小学生編での颯子の気持ちが、わかる、わかるよ・・・ってなってめちゃ心苦しかった。自分は学校で友達出来なくてぼっちになった経験ってないですけど、たまに知らない人ばかり集まるときは話掛けられないし、うまく受け答えできないしで、あかんなぁっていまだに思ってしまうんですが、たぶん颯子も同じような気持ちなんじゃないかな?と思ってしまいます。まぁ、うまくやろうと思うからダメだなぁって思うのであって、うまくやれなくたっていいんだよ!っていうのは分かってるんだけどなかなかそううまく気持ちは切り替えられません(苦笑)

そんな、学校ではうまく回りの子の輪に入れない颯子が卒業するときに言う

「小学校、あんまりうまくできなかったけど、終わったら寂しくなったよ。好きだったのかなぁ」

この台詞、そうなんだ。たくさんの友達がいなくても、回りにうまく溶け込めなくても、たった一人でも親友と呼べる人間がいれば、好きだと言える思い出になるんだ。ここの台詞を視たとき、颯子良かったな・・・と思って泣いてしまった、嵐子が居てよかったね・・・(泣)

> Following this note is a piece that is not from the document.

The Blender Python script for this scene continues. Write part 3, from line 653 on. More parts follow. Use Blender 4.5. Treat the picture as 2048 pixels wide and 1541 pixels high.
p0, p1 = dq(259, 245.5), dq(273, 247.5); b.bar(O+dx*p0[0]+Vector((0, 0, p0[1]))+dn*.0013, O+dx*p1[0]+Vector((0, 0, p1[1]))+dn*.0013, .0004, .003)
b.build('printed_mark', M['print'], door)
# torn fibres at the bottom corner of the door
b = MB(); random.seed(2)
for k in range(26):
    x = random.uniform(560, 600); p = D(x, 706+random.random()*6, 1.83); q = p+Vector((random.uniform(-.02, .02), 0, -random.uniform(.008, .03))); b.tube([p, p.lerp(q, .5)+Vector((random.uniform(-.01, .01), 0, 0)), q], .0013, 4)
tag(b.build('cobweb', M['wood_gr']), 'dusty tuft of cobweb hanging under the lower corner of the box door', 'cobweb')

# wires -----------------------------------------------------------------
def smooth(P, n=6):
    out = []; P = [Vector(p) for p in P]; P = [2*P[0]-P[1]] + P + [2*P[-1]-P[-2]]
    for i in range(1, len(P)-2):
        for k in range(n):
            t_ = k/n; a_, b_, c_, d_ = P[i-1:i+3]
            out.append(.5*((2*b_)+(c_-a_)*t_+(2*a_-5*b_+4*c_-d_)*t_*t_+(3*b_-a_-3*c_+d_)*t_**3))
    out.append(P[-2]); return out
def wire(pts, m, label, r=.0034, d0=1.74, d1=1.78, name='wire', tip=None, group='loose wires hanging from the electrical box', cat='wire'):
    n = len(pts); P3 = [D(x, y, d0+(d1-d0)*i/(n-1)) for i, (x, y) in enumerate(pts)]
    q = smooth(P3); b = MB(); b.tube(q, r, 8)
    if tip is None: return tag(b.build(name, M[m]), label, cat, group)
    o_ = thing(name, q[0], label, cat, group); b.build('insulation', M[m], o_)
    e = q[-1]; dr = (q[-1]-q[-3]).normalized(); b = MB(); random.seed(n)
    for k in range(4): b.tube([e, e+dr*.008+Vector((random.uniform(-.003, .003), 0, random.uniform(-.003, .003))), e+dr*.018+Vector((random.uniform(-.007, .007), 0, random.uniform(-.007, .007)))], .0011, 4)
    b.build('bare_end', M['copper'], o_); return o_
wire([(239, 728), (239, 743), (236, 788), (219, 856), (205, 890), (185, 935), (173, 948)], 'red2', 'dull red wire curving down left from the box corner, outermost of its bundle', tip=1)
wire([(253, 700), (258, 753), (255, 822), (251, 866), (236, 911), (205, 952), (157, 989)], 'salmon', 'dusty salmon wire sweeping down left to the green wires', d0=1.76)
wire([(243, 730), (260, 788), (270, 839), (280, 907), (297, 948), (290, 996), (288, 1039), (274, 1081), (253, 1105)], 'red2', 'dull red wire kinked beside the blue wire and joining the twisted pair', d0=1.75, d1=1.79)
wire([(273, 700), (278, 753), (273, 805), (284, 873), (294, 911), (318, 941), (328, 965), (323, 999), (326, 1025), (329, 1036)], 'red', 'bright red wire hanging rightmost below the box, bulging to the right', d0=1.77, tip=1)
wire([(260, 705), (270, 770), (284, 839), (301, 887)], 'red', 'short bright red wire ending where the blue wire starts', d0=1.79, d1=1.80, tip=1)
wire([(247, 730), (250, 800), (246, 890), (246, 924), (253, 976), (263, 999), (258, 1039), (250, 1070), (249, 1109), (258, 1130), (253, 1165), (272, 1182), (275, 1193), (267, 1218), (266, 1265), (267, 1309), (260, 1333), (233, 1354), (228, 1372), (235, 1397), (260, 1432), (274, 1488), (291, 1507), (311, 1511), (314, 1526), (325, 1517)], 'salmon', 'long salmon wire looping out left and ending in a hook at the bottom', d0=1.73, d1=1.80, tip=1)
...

中学校編では颯子の立ち回りかたが徹底してきていて、嵐子の回りに友達が集まってくると自然と颯子は離れるですよね、小学生の時まではこの離れていく行動が逃げているように見えていたのが、中学生になると自然な行動に見えるんです。たぶんなんですけど颯子はもう嵐子と絆レベルの友達なので離れていても大丈夫なんだと思うんです、つねに一緒に居なくたって友達だから。だから嵐子の回りに友達が集まったときに颯子が教室からいなくなっている描写をみてもいたたまれなくて逃げているんじゃなくて、自然と、自分は輪に入れないから離れているんだと思うんです。

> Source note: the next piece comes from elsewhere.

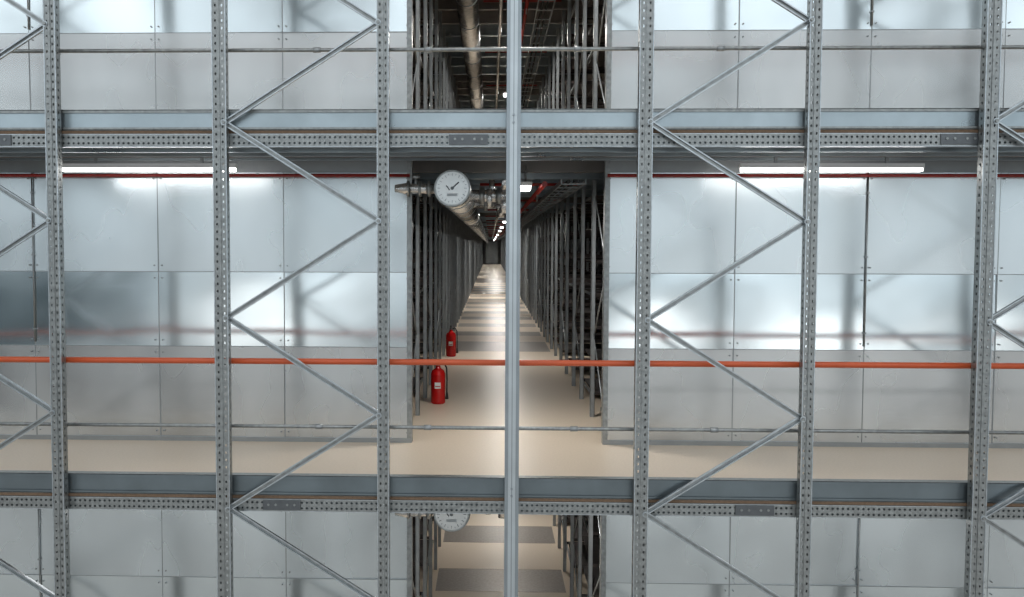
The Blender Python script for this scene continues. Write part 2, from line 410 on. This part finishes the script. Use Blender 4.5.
mx=N.new('ShaderNodeMixRGB'); mx.blend_type='MULTIPLY'; mx.inputs[0].default_value=1; L.new(r.outputs[0],mx.inputs[1]); L.new(r2.outputs[0],mx.inputs[2])
cur=mx.outputs[0]
def blob(cx,cz,wx,wz,val,mode):
    global cur
    s=N.new('ShaderNodeVectorMath'); s.operation='SUBTRACT'; s.inputs[1].default_value=(cx,-.95,cz); L.new(tc.outputs['Generated'],s.inputs[0])
    m_=N.new('ShaderNodeVectorMath'); m_.operation='MULTIPLY'; m_.inputs[1].default_value=(1/wx,.8,1/wz); L.new(s.outputs[0],m_.inputs[0])
    ln=N.new('ShaderNodeVectorMath'); ln.operation='LENGTH'; L.new(m_.outputs[0],ln.inputs[0])
    q=N.new('ShaderNodeMapRange'); q.interpolation_type='SMOOTHSTEP'; q.inputs['From Min'].default_value=.35; q.inputs['From Max'].default_value=1; q.inputs['To Min'].default_value=1; q.inputs['To Max'].default_value=0
    L.new(ln.outputs['Value'],q.inputs['Value'])
    x=N.new('ShaderNodeMixRGB'); x.blend_type=mode; L.new(q.outputs[0],x.inputs[0]); L.new(cur,x.inputs[1]); x.inputs[2].default_value=(*val,1); cur=x.outputs[0]
blob(-.47,-.05,.22,.085,(.04,.06,.07),'MIX')      # dark patch added so the left panels reflect darker
for cx,cz,wx,wz,v in ((-.24,-.085,.05,.035,2.2),(.16,-.085,.06,.03,2.2),(.31,-.08,.08,.035,2.4),(.41,-.085,.06,.03,2.2),(-.16,-.03,.05,.05,.7),(.24,.05,.08,.05,.4)):  # bright patches added to the world as white reflections for the panels
    blob(cx,cz,wx,wz,(v,v,v*.98),'ADD')
L.new(cur,bg.inputs['Color']); bg.inputs['Strength'].default_value=1.1

# ------------------------------------------------------------ camera
cd=bpy.data.cameras.new('camera'); cd.sensor_width=36; cd.lens=970/1024*36; cd.shift_x=(512-458)/1024; cd.clip_end=300
co=bpy.data.objects.new('camera',cd); S.collection.objects.link(co)
R=Matrix.Rotation(math.radians(1.9),4,'Z')@Matrix.Rotation(math.radians(90-3.07),4,'X')@Matrix.Rotation(math.radians(.15),4,'Z')
co.matrix_world=Matrix.Translation((0,0,4.08))@R
S.camera=co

と、そう考えると嵐子が颯子に対してこの感情が恋だって気がつくのはなぜかがわかると思います。嵐子はいままで颯子が輪に入ってこれないのは難しいことなんだろうなと思って強制はしてこなかったと思うし、受け入れていたんだと思うんです。でも、中学生になって颯子が輪に入らないのが逃げではなくて、彼女の意思で選び取った選択なんだということが嵐子からみると颯子が成長したんだと感じたんだ、だから少し大人になった(身体的にも颯子の方が先に初潮が来ている)颯子の姿が魅力的に写ったんだと思うんです。だから嵐子は颯子に恋をし、その背中を追いかけるように全力で走り出すんだ。

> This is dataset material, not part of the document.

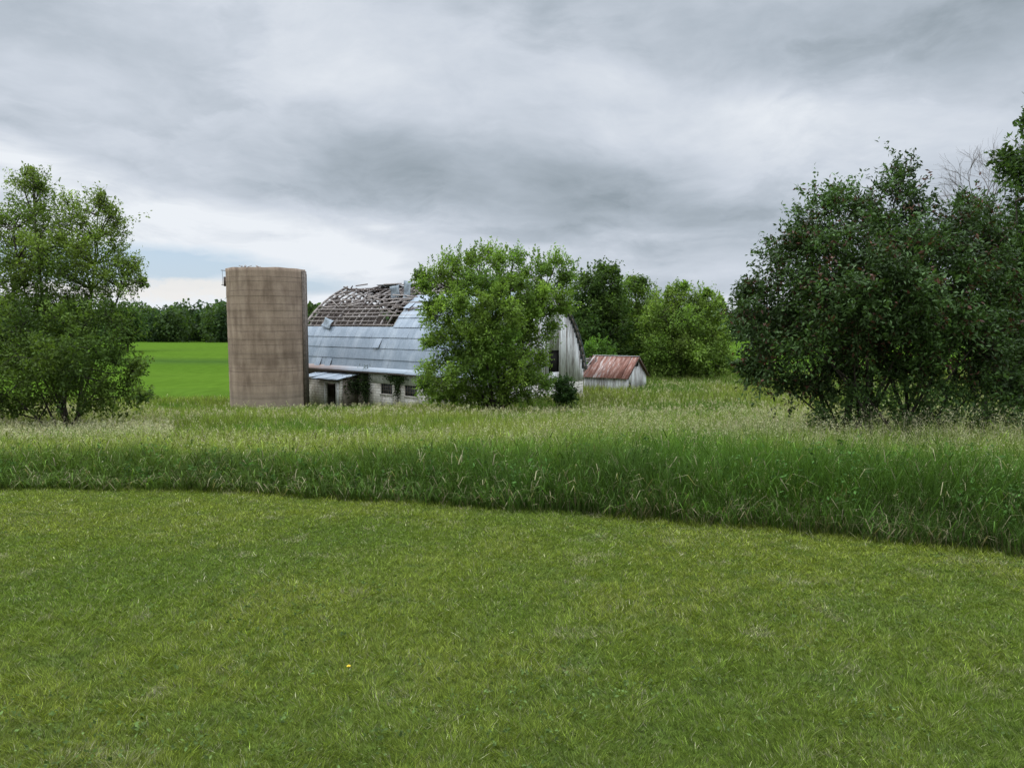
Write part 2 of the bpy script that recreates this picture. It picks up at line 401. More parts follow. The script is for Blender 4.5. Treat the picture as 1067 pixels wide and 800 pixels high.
def to_barn(X, Y):
    c, s = math.cos(AB), math.sin(AB); dx, dy = X-NB[0], Y-NB[1]; return dx*c+dy*s, -dx*s+dy*c
SILO = (-17.35, 54.0, 2.64)
SB = np.array([9.06, 60.0]); AS = math.atan2(-.537, .844)
def to_shed(X, Y):
    c, s = math.cos(AS), math.sin(AS); dx, dy = X-SB[0], Y-SB[1]; return dx*c+dy*s, -dx*s+dy*c

def meadow_cols(X, Y):
    n = len(X); big = fbm(X, Y, 6, 60); mid = fbm(X, Y*1.3, 1.6, 61); d = Y-edge_n(X)
    G = np.array([.10,.195,.03]); Yl = np.array([.215,.265,.055]); T = np.array([.33,.33,.17]); D = np.array([.046,.082,.023])
    big = .6*big+.4*fbm(X, Y*.45, 9, 63); m = np.clip((big-.5)*5+.45, 0, 1)[:, None]; c = G*(1-m)+Yl*m
    t = np.clip((mid-.5)*3, 0, .6)[:, None]*sm(1.2, 5, d)[:, None]; c = c*(1-t)+Yl*1.1*t
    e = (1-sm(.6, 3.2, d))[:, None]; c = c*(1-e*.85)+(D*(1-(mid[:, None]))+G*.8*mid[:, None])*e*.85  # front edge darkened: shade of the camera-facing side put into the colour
    tr = np.clip(sm(-2, 6, X)*.15+.1, 0, 1)*sm(2, 7, d); isT = (R.uniform(size=n) < tr*.8)[:, None]
    c = np.where(isT, T*R.uniform(.7, 1.1, (n, 1)), c)
    return c*R.uniform(.55, 1.45, (n, 1))
def grassfield(nm, n, y0, y1, k_, wmul, label, hm=1, extra=3):
    X, Y = sample(n, y0, y1, k_, 1.08, extra)
    d = Y-edge_n(X)
    k = (d > 0) & free(X, Y) & (Y < field_edge(X)+1.5)
    if nm == 'edge': k &= d < 3.2
    X, Y = X[k], Y[k]; n = len(X)
    h = tall_h(X, Y)*R.uniform(.55, 1.12, n)*hm
    ln = R.uniform(.05, .45, n)+(R.uniform(size=n) < .2)*.35; a = vnoise(X, Y, .8, 33)*9+R.normal(size=n)*1.3
    lean = np.stack([np.cos(a)*ln, np.sin(a)*ln, np.zeros(n)], -1)
    w = np.clip(.0085*wmul*np.maximum(Y, 8)/9, .007, .038)*R.uniform(.6, 1.3, n)
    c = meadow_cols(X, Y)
    return X, Y, h, lean, w, c
X1, Y1, h1, l1, w1, c1 = grassfield('edge', 360000, 6.0, 18, 1.0, .9, '')
X3, Y3, h3, l3, w3, c3 = grassfield('all', 620000, 7.0, 92, 1.45, 1.0, '')
X = np.concatenate([X1, X3]); Y = np.concatenate([Y1, Y3]); h = np.concatenate([h1, h3]); l = np.concatenate([l1, l3]); w = np.concatenate([w1, w3]); c = np.concatenate([c1, c3])
B = np.stack([X, Y, ground(X, Y)-.02], -1)
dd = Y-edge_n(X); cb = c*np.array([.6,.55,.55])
dead = (R.uniform(size=len(X)) < (.12+.16*sm(-2, 3, X))*(1-sm(.3, 1.5, dd)))
c[dead] = np.array([.27,.23,.14])*R.uniform(.6, 1.2, (dead.sum(), 1)); h[dead] *= .6
# arching leaves that leave the stems higher up
kk = (dd < 9) & (R.uniform(size=len(X)) < .42); nk = kk.sum(); f_ = R.uniform(.25, .85, nk); B2 = B[kk].copy(); B2[:, 2] += f_*h[kk]
dk_ = R.uniform(size=nk) < .16; a2 = R.uniform(0, 6.28, nk); ln2 = R.uniform(.7, 1.25, nk); l2 = np.stack([np.cos(a2)*ln2, np.sin(a2)*ln2, -.25*ln2], -1)
B2[:, :2] += l[kk][:, :2]*(f_*h[kk])[:, None]*.6; h2_ = R.uniform(.12, .3, nk); c2_ = c[kk]*R.uniform(.6, 1.35, (nk, 1)); c2_[dk_] = np.array([.28,.26,.15])*R.uniform(.5, 1.2, (dk_.sum(), 1))
B = np.concatenate([B, B2]); h = np.concatenate([h, h2_]); w = np.concatenate([w, w[kk]*1.35]); l = np.concatenate([l, l2]); cb = np.concatenate([cb, c2_*.8]); c = np.concatenate([c, c2_])
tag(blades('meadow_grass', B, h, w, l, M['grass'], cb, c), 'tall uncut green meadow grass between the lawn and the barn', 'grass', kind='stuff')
# seed heads above the tall grass
X, Y = sample(60000, 7.0, 66, 1.25, 1.08, 3); d = Y-edge_n(X)
pat_ = np.clip((fbm(X, Y*.6, 5, 70)-.5)*6+.35, 0, 1); pr = (.09+.5*sm(0, 6, X)*(d > .4)*(Y < 22))*(.3+.7*pat_)+.2*pat_*(d > 2)
pr = pr+.8*((X < -.45*Y) & (Y > 17) & (Y < 30))
k = (d > .15) & free(X, Y) & (Y < field_edge(X)) & (R.uniform(size=len(X)) < pr); X, Y = X[k], Y[k]; n = len(X); d = d[k]
h = tall_h(X, Y)*np.where(d < 1.5, R.uniform(.35, 1.12, n), R.uniform(.8, 1.12, n))+R.uniform(.02, .2, n)*sm(.3, 2, d)
a = R.uniform(0, 6.28, n); ln = R.uniform(.02, .22, n); lean = np.stack([np.cos(a)*ln, np.sin(a)*ln, np.zeros(n)], -1)
T = np.array([.40,.41,.24]); T2_ = np.array([.36,.31,.22]); tt = R.uniform(0, 1, (n, 1)); cc = (T*tt+T2_*(1-tt))*R.uniform(.75, 1.15, (n, 1))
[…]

いや、なんかいろいろ書いたんですけどこの物語で感動した部分のどう考えても嵐子の方が友達がたくさんいてリア充に見えるのに、回りの人間とうまくつきあわない颯子に恋をしていたという展開を語りたかっただけなんです・・・。嵐子と颯子の秘密を垣間見ている感じがしてドキドキして、うわぁー!!って叫びながら読んでたので・・・。

続きがいまからとても楽しみです。


『星炉病棟』のクーヤとイナカを連想したと書いたんですけど、この物語が『星炉病棟』の続編的な感じがします、クーヤとイナカが仲良くなったらこうなるみたいな未来をみている感じがして、なんか感動してしまいました。